Brian Stretch writes "This looks like a really neat toy. Internet (PPPoE), CATV, DBS, telephone over one fiber optic cable to the converter box that breaks it down into 10BaseT Ethernet, coax, coax, and three POTS lines. I'd prefer more Internet bandwidth, and DBS and HDTV (from over-the-air broadcast) instead of DBS and CATV... but hey, these things could whack both Ameritech and Comcast in one shot. Is anyone familiar with these or any competing devices?"

2 of 140 comments (clear)

  1. Acronym-tastic! by gvonk · · Score: 5, Funny

    [PPPoE, CATV, DBS, POTS, DBS, HDTV, DBS and CATV.]
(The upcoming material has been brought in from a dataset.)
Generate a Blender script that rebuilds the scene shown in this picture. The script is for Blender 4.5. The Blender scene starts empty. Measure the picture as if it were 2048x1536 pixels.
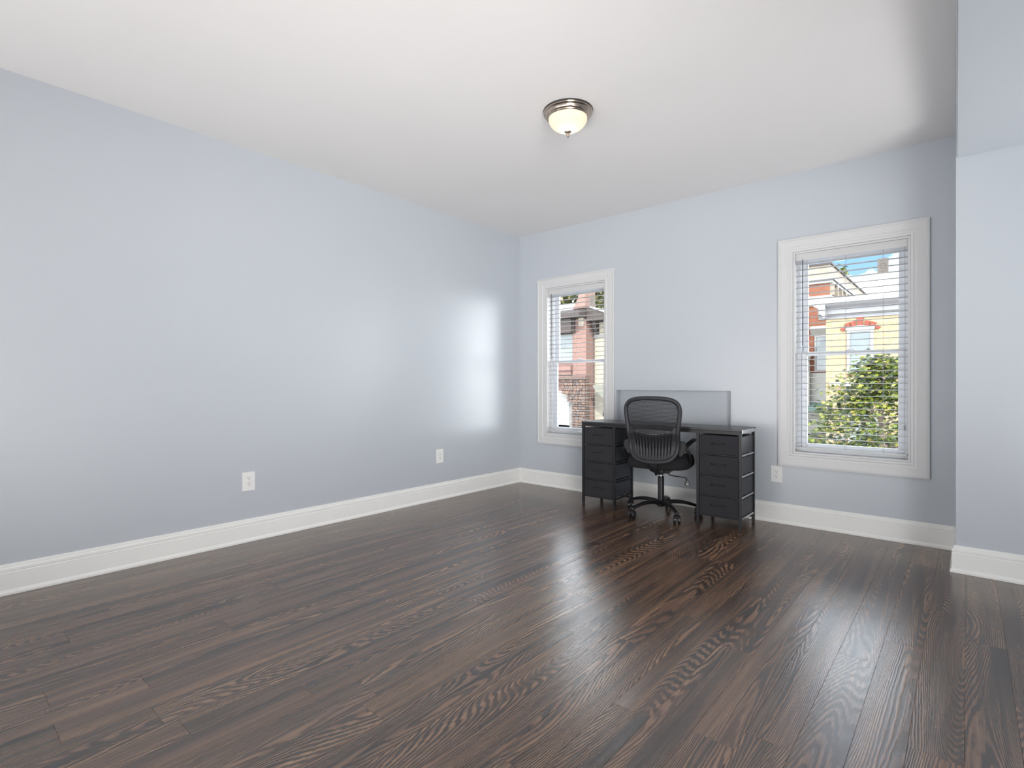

    As Dilbert would say, Bingo!

    --


    El Karma: excelente(principalmente la suma de moderación hecha a los comentarios de los usuarios)
  2. Fiber-distributed telco is more robust by fishnuts · · Score: 4, Interesting

    Any phone system provider is federally mandated to make sure the system is up 99.999% of the time. In fact, they face hefty fines for even ONE minute of downtime of a service area.
    It's to their advantage to build redundancy into their distribution system or face the consequences later.
    In the case of fiber-based distribution systems, they use a redundant ring (where a signal has a guaranteed redundant path) around their service area to accomplish this. When someone digs a trench and knocks out the service to a single home, it's still possible to run to a neighbor's house and use their phone in an emergency, so the federal regulations don't require complete redundancy on that "last mile".
    Therefore, fiber-based telco services are inherently more robust than telco over copper. Not to mention the advantage fiber has in its resistance to electrical/radio interference lightning.